Com’è possibile approcciarsi a Godard oggi dopo mezzo secolo di sconvolgimenti e messe in discussione?

Ci mettiamo davanti a Le livre d’image e ogni catalogazione, ogni discorso, ogni teoria viene meno; anzi, torna indietro. È come ritrovarsi davanti all’alba, al primordio, alla lallazione. Di fronte al cinema inteso Come montaggio, come dialogo tra immagini, come sconnessione visiva che diventa moltiplicazione mentale. Triggerati attraverso i sensi dall’artificio che mette insieme elementi naturali in modo ben accetto dal nostro cervello, in cui sensazioni e ragionamenti si piovo addosso.

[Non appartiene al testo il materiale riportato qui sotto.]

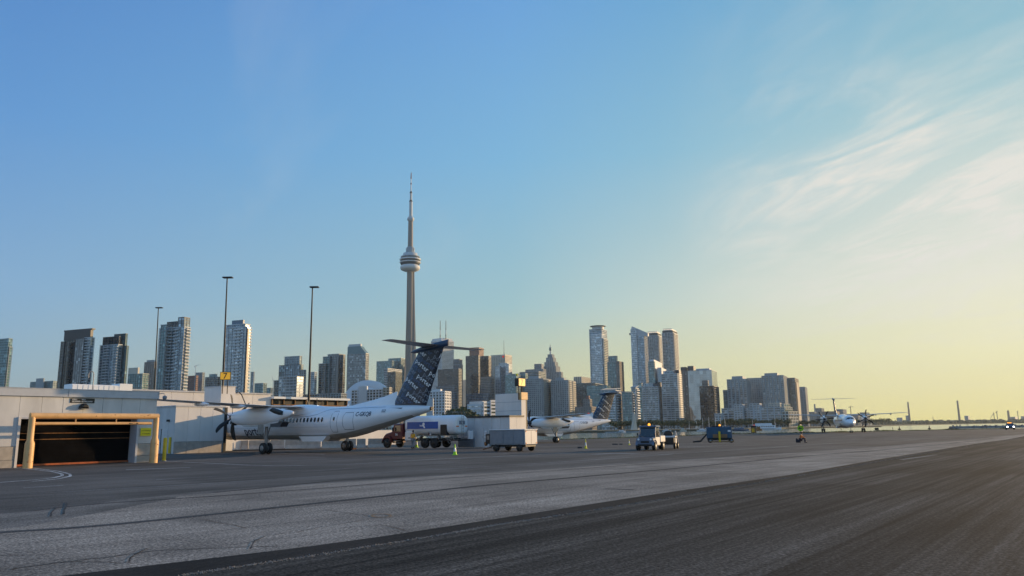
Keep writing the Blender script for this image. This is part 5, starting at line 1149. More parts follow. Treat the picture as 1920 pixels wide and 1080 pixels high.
B('convention_block', 'long low terraced block with dark openings behind the gallery', 1000, (556, 640, 650, 737, d_(style='conc', glass='g_dark')), cat='building').done()
B('office_tower', 'flat topped grey teal tower just left of the tall concrete needle tower', 2000, (706, 735, 762, 676, d_(style='curtain_t', frame='b_grey')), (728, 752, 765, 671, d_(style='curtain_t', D=2020))).done()
B('office_tower', 'dark block with pale striped front left of the needle tower base', 1800, (720, 727, 754, 690, d_(style='black', frame='b_pale', glass='g_dark')), (727, 742, 754, 697, d_(style='dark', D=1790))).done()
# ---- the needle tower
D0 = 1500.
for _ in range(30):
    z = at(769.3, 323.5, D0).z; D0 *= 553.3 / z
bz = at(765.8, 803, D0); cn = empty('observation_tower', (bz.x, bz.y, 0), 0, 'very tall concrete needle tower with a round pod and antenna mast', 'tower')
rings = []
for z, r0, r1 in ((0, 28., 9.), (60, 20., 8.2), (150, 14.5, 7.5), (250, 11.2, 6.9), (335, 9.2, 6.5)):
    rg = []
    for i in range(36):
        a = 2*math.pi*i/36 + R(12); k = max(0., math.cos(3*a)) ** 6; rg.append((math.cos(a)*(r1 + (r0-r1)*k), math.sin(a)*(r1 + (r0-r1)*k), z))
    rings.append(rg)
MB().loft(rings, smooth=False).build('shaft', 'tower_concrete', cn)
pod = empty('observation_pod', (0, 0, 0)); pod.parent = cn
MB().lathe([(6.5, 333), (13, 334.5), (19, 337), (21, 341), (20.5, 345), (17, 347.5), (12, 348)], 40).build('radome', 'b_white', pod)
MB().lathe([(17.5, 347), (20.5, 349.5), (20.5, 352)], 40).build('lower_deck', 'b_dark', pod)
MB().lathe([(21.5, 352), (22.3, 352.5), (22.3, 354), (21, 354.5)], 40).build('deck_ring', 'b_white', pod)
MB().lathe([(20.5, 354), (21.5, 358)], 40).build('deck_glass', 'g_dark', pod)
MB().lathe([(22, 358), (22.6, 358.6), (22.6, 360.5), (21, 361)], 40).build('deck_ring', 'b_white', pod)
MB().lathe([(20, 361), (20, 364.5)], 40).build('deck_glass', 'g_dark', pod)
MB().lathe([(20.4, 364.5), (20.2, 366), (16, 367)], 40).build('pod_roof', 'b_grey', pod)
MB().lathe([(15.5, 366), (15, 373), (10, 374)], 32).build('equipment_level', 'b_pale', pod)
MB().lathe([(8, 373), (8, 386), (6.5, 387)], 24).build('neck', 'b_grey', cn); MB().box(-9, -5, -3, 3, 376, 384).build('antenna_panel', 'b_pale', cn); MB().box(5, 9, -3, 3, 376, 384).build('antenna_panel', 'b_pale', cn)
MB().lathe([(5.6, 386), (5.0, 444)], 6).build('upper_shaft', 'tower_concrete', cn)
MB().lathe([(5.5, 444), (7.4, 446.5), (7.4, 450), (5, 454)], 24).build('sky_pod', 'b_pale', cn)
MB().lathe([(3.6, 454), (3.4, 487)], 12).build('mast', 'b_pale', cn); MB().lathe([(3.5, 487), (4.0, 488), (2.4, 491)], 12).build('mast_collar', 'b_dark', cn)
MB().lathe([(2.5, 490), (2.3, 507)], 12).build('mast', 'b_pale', cn); MB().lathe([(2.5, 506), (2.8, 508), (1.4, 511)], 12).build('mast_collar', 'b_dark', cn)
MB().lathe([(1.25, 510), (1., 541), (.2, 542)], 10).build('mast', 'b_white', cn); MB().lathe([(1.1, 541), (.8, 553)], 8).build('mast_tip', 'b_red', cn)
for z in (528, 541): MB().lathe([(1.3, z - 2), (1.3, z + 1.5)], 8).build('mast_collar', 'b_red', cn)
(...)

In questo senso, Le livre d’image è stimolazione riportata al suo significato primario. Un gioco retro-avanguardistico (cosa c’è di più retrò della sensazione di ritrovarsi davanti a qualcosa “all’avanguardia”?) dalla lucida sregolatezza (quella sregolatezza propria della disciplina, intrinseca del sincero fare Cinema, cercandolo, desiderandolo, esplorandolo, accogliendolo), che dello stesso concetto di “sperimentalismo” si prende beffa, accantonandone programmaticità e idealismi.

Perché alla soglia dei novant’anni, JLG gattona: Le livre d’image è un film fatto di famelica curiosità, che vede il Cinema (quindi la società prima e soprattutto l’uomo poi, come oggetto utopisticamente da definire e da “afferrare”) come una terra sempre nuova, selvaggia, genuina, sincera, totalmente da perlustrare e impossibile da conquistare, in cui scienza (inesatta, ovviamente) e romanticismo si uniscono nel sensismo audiovisivo.

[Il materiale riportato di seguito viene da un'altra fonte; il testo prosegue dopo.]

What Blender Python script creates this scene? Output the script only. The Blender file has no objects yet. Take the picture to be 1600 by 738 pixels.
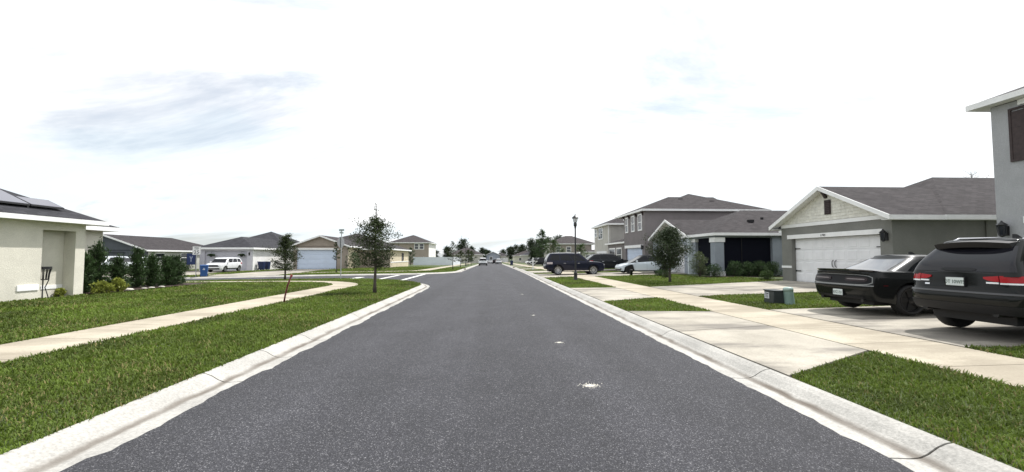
import bpy, bmesh, math, random
import numpy as np
from mathutils import Vector, Matrix
RN = random.Random(11)
rng = np.random.default_rng(11)
scene = bpy.context.scene
col = scene.collection
rad = math.radians
K = 1.1          # plan units (measured with the eye at 1.5) to metres

# ------------------------------------------------------------------ camera
cd = bpy.data.cameras.new('camera'); cam = bpy.data.objects.new('camera', cd); col.objects.link(cam)
cd.sensor_fit = 'HORIZONTAL'; cd.sensor_width = 36; cd.lens = 660 / 1600 * 36
cd.clip_start = .05; cd.clip_end = 6000
cam.location = (0, 0, 1.65)
cam.rotation_euler = (rad(90 + 2.776), 0, rad(-2.776))
scene.camera = cam
# ------------------------------------------------------------------ light
SUN = Vector((.50, .27, 1.0)).normalized()
EL = math.asin(SUN.z); AZ = math.atan2(SUN.x, SUN.y)
sl = bpy.data.lights.new('sun', 'SUN'); sl.energy = 3.7; sl.angle = rad(.9); sl.color = (1, .97, .93)
so = bpy.data.objects.new('sun', sl); col.objects.link(so); so.location = (30, 20, 60)
so.rotation_euler = SUN.to_track_quat('Z', 'Y').to_euler()
world = bpy.data.worlds.new('World'); scene.world = world; world.use_nodes = True

def build_world():
    nt = world.node_tree; n = nt.nodes; l = nt.links; n.clear()
    out = n.new('ShaderNodeOutputWorld'); bg = n.new('ShaderNodeBackground'); bg.inputs[1].default_value = .1
    l.new(bg.outputs[0], out.inputs[0])
    sky = n.new('ShaderNodeTexSky'); sky.sky_type = 'NISHITA'; sky.sun_disc = False
    sky.sun_elevation = EL; sky.sun_rotation = AZ; sky.altitude = 20; sky.air_density = 1; sky.dust_density = 1.5; sky.ozone_density = 1
    tc = n.new('ShaderNodeTexCoord'); sp = n.new('ShaderNodeSeparateXYZ'); l.new(tc.outputs['Generated'], sp.inputs[0])
    def mth(op, a, b=None, clamp=False):
        m = n.new('ShaderNodeMath'); m.operation = op; m.use_clamp = clamp
        for i, x in enumerate((a, b)):
            if x is None: continue
            if isinstance(x, (int, float)): m.inputs[i].default_value = x
            else: l.new(x, m.inputs[i])
        return m.outputs[0]
    zz = mth('MAXIMUM', sp.outputs[2], 0.0); zz = mth('ADD', zz, .22)
    cx = mth('DIVIDE', sp.outputs[0], zz); cx = mth('ADD', cx, .35); cy = mth('DIVIDE', sp.outputs[1], zz)
    def noise(sx, sy, off, scale, detail, rough, dist=0.0):
        cb = n.new('ShaderNodeCombineXYZ'); l.new(mth('MULTIPLY', cx, sx), cb.inputs[0]); l.new(mth('MULTIPLY', cy, sy), cb.inputs[1])
        cb.inputs[2].default_value = off
        t = n.new('ShaderNodeTexNoise'); l.new(cb.outputs[0], t.inputs['Vector'])
        t.inputs['Scale'].default_value = scale; t.inputs['Detail'].default_value = detail; t.inputs['Roughness'].default_value = rough
        t.inputs['Distortion'].default_value = dist
        return t.outputs[0]
    def ramp(x, a, b):
        r = n.new('ShaderNodeMapRange'); r.interpolation_type = 'SMOOTHSTEP'; l.new(x, r.inputs[0]); r.inputs[1].default_value = a; r.inputs[2].default_value = b
        return r.outputs[0]
    cover = ramp(noise(.55, 1.0, 85.9, 1.15, 7, .62, .5), .325, .50)
    cover = mth('ADD', mth('MULTIPLY', cover, .52), .48)
    grey = ramp(noise(.6, 1.1, 50.3, 1.5, 7, .6, .6), .40, .60)
    # thin cloud is brighter towards the sun
    vm = n.new('ShaderNodeVectorMath'); vm.operation = 'DOT_PRODUCT'; l.new(tc.outputs['Generated'], vm.inputs[0]); vm.inputs[1].default_value = SUN
    g = mth('MAXIMUM', vm.outputs['Value'], 0.0); g = mth('POWER', g, 2.0); g = mth('MULTIPLY', g, 3.0)
    cm = n.new('ShaderNodeMix'); cm.data_type = 'RGBA'; l.new(grey, cm.inputs[0]); cm.inputs[6].default_value = (7.7, 8.3, 8.7, 1); cm.inputs[7].default_value = (9.3, 9.35, 9.4, 1)
    ad = n.new('ShaderNodeMix'); ad.data_type = 'RGBA'; ad.blend_type = 'ADD'; ad.inputs[0].default_value = 1
    l.new(cm.outputs[2], ad.inputs[6]); l.new(g, ad.inputs[7])
    mx = n.new('ShaderNodeMix'); mx.data_type = 'RGBA'; l.new(cover, mx.inputs[0]); l.new(sky.outputs[0], mx.inputs[6]); l.new(ad.outputs[2], mx.inputs[7])
    l.new(mx.outputs[2], bg.inputs[0])
build_world()
vs = scene.view_settings; vs.view_transform = 'Standard'; vs.look = 'None'; vs.gamma = 1; vs.exposure = 0.36; vs.use_curve_mapping = False
scene.cycles.max_bounces = 6; scene.cycles.transparent_max_bounces = 6
try: scene.cycles.use_denoising = True
except Exception: pass

# ------------------------------------------------------------------ helpers
def ss(t): t = min(1, max(0, t)); return t * t * (3 - 2 * t)
def fall(Y):
    t = max(0.0, Y - 34.0); return -.009 * t * t / (t + 12.0)
def drop(X, Y): return -.28 * ss((-X - 8) / 20) * ss((Y - 21) / 9)
def zb(X, Y): return fall(Y) + drop(X, Y)
def lot_a(X, Y):      # depth behind the asphalt edge, corner lot
    if X > -10.5 and Y > 20.5: return 7.47 - math.hypot(X + 10.5, Y - 20.5)
    return min(-3.03 - X, 27.97 - Y)
def lot_b(X, Y):
    if X > -10.5 and Y < 41.97: return 7.47 - math.hypot(X + 10.5, Y - 41.97)
    return min(-3.03 - X, Y - 34.5)
def H(X, Y):          # ground height of lawns and paving
    if X > 0: d = X - 3.03
    elif Y < 31: d = lot_a(X, Y)
    else: d = lot_b(X, Y)
    return .095 + .0162 * min(max(d - .45, 0), 11) + zb(X, Y)

MATS = {}
def nodes(m): return m.node_tree.nodes, m.node_tree.links
def M(name, c, rough=.8, var=0.0, vs=4.0, var2=0.0, vs2=60.0, bump=0.0, bs=80.0, metal=0.0, spec=.5, coat=0.0, tint=None, trans=0.0, emit=None):
    if name in MATS: return MATS[name]
    m = bpy.data.materials.new(name); m.use_nodes = True; n, l = nodes(m); b = n['Principled BSDF']
    b.inputs['Base Color'].default_value = (*c, 1); b.inputs['Roughness'].default_value = rough; b.inputs['Metallic'].default_value = metal
    b.inputs['Specular IOR Level'].default_value = spec; b.inputs['Coat Weight'].default_value = coat; b.inputs['Coat Roughness'].default_value = .04
    gp = n.new('ShaderNodeNewGeometry')
    cur = None
    for v, s, t2 in ((var, vs, tint), (var2, vs2, None)):
        if not v: continue
        t = n.new('ShaderNodeTexNoise'); t.inputs['Scale'].default_value = s; t.inputs['Detail'].default_value = 6; t.inputs['Roughness'].default_value = .6
        l.new(gp.outputs['Position'], t.inputs['Vector'])
        r = n.new('ShaderNodeMapRange'); l.new(t.outputs[0], r.inputs[0]); r.inputs[1].default_value = .32; r.inputs[2].default_value = .68
        mx = n.new('ShaderNodeMix'); mx.data_type = 'RGBA'; l.new(r.outputs[0], mx.inputs[0])
        if cur is None:
            lo = t2 if t2 else tuple(x * (1 - v) for x in c)
            mx.inputs[6].default_value = (*lo, 1); mx.inputs[7].default_value = (*[min(1, x * (1 + v)) for x in c], 1)
        else:
            mx.blend_type = 'MULTIPLY'; mx.inputs[0].default_value = 1
            l.new(cur, mx.inputs[6]); r.inputs[3].default_value = 1 - v; r.inputs[4].default_value = 1 + v
            for k_ in list(mx.inputs[0].links): l.remove(k_)
            mx.inputs[0].default_value = 1; l.new(r.outputs[0], mx.inputs[7])
        cur = mx.outputs[2]
    if cur is not None: l.new(cur, b.inputs['Base Color'])
    if bump:
        t = n.new('ShaderNodeTexNoise'); t.inputs['Scale'].default_value = bs; t.inputs['Detail'].default_value = 4; l.new(gp.outputs['Position'], t.inputs['Vector'])
        bp = n.new('ShaderNodeBump'); bp.inputs['Strength'].default_value = bump; bp.inputs['Distance'].default_value = .02; l.new(t.outputs[0], bp.inputs['Height']); l.new(bp.outputs[0], b.inputs['Normal'])
    if trans:      # leaves: part of the light passes through
        tr = n.new('ShaderNodeBsdfTranslucent'); ms = n.new('ShaderNodeMixShader'); ms.inputs[0].default_value = trans
        if cur is not None: l.new(cur, tr.inputs[0])
        else: tr.inputs[0].default_value = (*c, 1)
        l.new(b.outputs[0], ms.inputs[1]); l.new(tr.outputs[0], ms.inputs[2]); l.new(ms.outputs[0], n['Material Output'].inputs[0])
    if emit: b.inputs['Emission Color'].default_value = (*emit[:3], 1); b.inputs['Emission Strength'].default_value = emit[3]
    MATS[name] = m
    return m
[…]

Il contraccolpo del montaggio, il sobbalzo del volume (in Dolby Atmos 7.1), il graffiare delle immagini (ora perfette, ora sgranate, pixellose o o deturpate dal supporto magnetico), i sottotitoli che vanno e che vengono: nell’orientarsi (senza pretese di onniscienza) nella discarica monumentale delle possibilità, sillogismi e congetture vengono meno, nello scartavetrante sommarsi di stimoli.

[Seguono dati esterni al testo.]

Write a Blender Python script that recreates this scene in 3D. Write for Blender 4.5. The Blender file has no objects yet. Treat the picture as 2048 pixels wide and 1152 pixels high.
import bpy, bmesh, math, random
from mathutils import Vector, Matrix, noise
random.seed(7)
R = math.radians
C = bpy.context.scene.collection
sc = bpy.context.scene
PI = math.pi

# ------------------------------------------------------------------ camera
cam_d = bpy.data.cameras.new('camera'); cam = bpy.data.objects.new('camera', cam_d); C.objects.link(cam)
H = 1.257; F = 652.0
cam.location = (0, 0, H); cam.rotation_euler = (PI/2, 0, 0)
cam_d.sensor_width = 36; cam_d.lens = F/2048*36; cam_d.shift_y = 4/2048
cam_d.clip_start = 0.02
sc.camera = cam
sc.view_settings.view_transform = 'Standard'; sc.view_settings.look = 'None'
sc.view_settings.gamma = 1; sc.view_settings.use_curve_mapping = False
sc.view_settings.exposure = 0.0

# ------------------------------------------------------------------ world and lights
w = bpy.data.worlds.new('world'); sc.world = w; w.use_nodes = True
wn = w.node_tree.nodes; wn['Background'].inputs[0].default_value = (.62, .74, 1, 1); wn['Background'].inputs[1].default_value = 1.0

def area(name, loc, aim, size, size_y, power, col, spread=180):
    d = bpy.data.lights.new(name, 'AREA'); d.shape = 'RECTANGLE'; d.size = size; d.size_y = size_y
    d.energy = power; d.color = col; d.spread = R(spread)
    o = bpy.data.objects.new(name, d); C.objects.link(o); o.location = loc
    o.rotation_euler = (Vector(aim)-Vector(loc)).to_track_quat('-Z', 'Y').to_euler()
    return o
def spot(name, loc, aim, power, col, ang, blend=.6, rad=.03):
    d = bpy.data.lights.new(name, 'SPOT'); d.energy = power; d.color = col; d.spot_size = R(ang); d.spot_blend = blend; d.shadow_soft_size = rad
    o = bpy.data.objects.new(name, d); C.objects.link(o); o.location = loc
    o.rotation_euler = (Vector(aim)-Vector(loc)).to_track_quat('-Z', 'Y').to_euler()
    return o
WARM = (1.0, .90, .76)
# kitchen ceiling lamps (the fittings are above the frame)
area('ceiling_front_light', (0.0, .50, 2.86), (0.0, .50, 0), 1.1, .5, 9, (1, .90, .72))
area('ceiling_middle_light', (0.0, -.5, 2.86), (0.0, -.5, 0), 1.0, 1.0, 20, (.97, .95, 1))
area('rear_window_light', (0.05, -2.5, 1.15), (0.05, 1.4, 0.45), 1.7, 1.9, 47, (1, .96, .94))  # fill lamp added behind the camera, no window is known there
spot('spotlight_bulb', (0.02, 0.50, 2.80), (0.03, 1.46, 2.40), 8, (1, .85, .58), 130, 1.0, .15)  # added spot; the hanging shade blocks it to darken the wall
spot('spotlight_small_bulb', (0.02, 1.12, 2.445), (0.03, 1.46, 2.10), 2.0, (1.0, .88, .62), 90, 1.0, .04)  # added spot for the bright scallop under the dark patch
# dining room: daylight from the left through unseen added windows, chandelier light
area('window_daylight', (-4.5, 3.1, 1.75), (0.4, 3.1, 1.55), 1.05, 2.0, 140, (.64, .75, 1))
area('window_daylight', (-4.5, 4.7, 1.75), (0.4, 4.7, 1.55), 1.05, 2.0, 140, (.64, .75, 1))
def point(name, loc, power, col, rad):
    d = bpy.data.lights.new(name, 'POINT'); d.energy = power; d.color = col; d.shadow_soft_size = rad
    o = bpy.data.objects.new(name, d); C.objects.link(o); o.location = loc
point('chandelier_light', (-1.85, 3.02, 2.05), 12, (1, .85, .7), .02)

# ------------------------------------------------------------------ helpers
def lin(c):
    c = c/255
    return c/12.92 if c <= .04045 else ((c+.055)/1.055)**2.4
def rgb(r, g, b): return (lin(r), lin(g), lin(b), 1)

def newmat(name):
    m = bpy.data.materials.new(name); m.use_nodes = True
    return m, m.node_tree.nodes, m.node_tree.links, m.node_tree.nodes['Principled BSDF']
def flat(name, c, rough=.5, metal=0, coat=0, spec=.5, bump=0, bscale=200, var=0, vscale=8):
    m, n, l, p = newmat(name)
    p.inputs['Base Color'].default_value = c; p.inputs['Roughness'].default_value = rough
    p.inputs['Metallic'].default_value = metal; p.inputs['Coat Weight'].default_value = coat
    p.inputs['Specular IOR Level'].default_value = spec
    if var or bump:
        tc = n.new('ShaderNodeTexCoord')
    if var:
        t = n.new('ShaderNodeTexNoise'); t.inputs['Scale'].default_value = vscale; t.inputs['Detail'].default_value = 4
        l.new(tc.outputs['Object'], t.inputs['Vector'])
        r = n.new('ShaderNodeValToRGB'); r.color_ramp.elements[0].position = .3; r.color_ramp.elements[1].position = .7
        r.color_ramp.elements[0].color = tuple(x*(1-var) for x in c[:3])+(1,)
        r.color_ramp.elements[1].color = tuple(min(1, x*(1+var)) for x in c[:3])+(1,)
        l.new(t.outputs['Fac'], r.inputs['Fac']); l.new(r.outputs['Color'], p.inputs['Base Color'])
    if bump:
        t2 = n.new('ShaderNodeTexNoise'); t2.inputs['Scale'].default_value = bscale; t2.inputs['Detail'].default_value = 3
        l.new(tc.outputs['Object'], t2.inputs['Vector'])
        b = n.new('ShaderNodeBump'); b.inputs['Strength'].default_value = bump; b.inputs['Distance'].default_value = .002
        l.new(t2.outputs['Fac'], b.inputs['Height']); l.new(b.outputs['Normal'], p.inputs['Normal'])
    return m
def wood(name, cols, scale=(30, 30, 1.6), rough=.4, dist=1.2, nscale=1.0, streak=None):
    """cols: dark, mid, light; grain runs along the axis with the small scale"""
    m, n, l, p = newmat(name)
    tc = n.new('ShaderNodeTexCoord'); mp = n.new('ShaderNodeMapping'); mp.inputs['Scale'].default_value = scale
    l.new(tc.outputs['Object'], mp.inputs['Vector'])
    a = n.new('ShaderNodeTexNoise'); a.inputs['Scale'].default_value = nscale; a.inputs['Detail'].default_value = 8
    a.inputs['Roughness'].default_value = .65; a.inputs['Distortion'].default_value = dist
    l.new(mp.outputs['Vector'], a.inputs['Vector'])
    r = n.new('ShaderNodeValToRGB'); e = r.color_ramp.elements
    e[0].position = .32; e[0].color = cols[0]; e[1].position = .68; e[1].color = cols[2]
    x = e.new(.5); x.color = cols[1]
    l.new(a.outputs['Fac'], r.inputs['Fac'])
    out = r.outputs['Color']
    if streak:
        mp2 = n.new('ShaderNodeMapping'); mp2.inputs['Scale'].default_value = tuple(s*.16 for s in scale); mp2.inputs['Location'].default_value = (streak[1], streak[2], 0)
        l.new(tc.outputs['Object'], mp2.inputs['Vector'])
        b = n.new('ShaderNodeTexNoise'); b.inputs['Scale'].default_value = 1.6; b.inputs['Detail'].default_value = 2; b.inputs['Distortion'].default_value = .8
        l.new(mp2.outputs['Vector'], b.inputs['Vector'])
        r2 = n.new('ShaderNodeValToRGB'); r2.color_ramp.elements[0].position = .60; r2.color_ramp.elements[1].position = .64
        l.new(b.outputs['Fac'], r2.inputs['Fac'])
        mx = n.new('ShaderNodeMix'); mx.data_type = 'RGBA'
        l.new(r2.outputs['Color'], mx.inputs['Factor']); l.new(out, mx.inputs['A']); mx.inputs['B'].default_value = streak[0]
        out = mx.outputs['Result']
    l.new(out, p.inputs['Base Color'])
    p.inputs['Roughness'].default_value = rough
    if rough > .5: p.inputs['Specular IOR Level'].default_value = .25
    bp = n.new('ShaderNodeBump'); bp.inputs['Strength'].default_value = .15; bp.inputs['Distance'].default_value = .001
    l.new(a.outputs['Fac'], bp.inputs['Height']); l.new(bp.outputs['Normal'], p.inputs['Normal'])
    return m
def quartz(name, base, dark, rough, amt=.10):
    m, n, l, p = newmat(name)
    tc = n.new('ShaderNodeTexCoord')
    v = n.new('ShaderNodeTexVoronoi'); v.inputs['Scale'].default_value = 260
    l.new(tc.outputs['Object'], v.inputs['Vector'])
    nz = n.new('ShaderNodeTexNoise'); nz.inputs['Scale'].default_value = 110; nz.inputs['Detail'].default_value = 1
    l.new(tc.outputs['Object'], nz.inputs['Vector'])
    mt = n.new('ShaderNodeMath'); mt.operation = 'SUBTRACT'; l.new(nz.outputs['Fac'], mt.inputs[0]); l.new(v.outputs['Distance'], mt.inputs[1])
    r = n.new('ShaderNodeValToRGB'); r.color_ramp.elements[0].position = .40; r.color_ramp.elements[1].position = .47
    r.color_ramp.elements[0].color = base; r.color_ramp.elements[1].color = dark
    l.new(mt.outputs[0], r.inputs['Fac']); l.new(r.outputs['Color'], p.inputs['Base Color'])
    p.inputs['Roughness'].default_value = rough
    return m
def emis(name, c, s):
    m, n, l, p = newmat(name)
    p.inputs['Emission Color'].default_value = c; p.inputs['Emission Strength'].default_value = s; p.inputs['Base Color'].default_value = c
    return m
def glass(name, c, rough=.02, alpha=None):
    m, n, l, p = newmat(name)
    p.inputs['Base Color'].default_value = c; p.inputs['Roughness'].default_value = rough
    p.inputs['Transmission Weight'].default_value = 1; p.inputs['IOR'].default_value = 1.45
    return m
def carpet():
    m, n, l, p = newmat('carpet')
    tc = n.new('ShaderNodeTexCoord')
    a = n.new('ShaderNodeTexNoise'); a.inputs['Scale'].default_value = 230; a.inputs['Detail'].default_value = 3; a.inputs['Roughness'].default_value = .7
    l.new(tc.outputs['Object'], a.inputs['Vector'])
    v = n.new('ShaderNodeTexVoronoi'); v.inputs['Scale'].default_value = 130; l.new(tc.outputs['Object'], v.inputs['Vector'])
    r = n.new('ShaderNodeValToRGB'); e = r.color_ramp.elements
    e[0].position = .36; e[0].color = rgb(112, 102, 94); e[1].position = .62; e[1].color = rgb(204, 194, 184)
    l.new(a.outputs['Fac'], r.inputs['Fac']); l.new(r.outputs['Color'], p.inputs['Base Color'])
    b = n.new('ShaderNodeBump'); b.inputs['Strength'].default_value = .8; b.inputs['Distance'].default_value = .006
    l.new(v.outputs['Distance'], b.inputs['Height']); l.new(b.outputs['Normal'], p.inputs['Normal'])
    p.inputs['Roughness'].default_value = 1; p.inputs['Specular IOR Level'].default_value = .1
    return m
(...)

E si tratta di un gioco ovviamente di inte(r)letto, ma non nella respingente accezione comune, ma di puro percorso (non prefissato) di messa in rapporto, in modo del tutto non riflessivo, ma di apertura perpetua, cancello dopo cancello, in una traballante assenza di costruzione. E sono proprio questa mancanza di intenzionalità, il non voler erigere alcunché, l’irrisolutezza conscia, in cui tutto è imprevisto, ad annientare il canone, lo scopo ed il tramare, quasi fino a ricordarci che il concetto di nonsense è solo una truffa e che viviamo in uno sterminato punto interrogativo.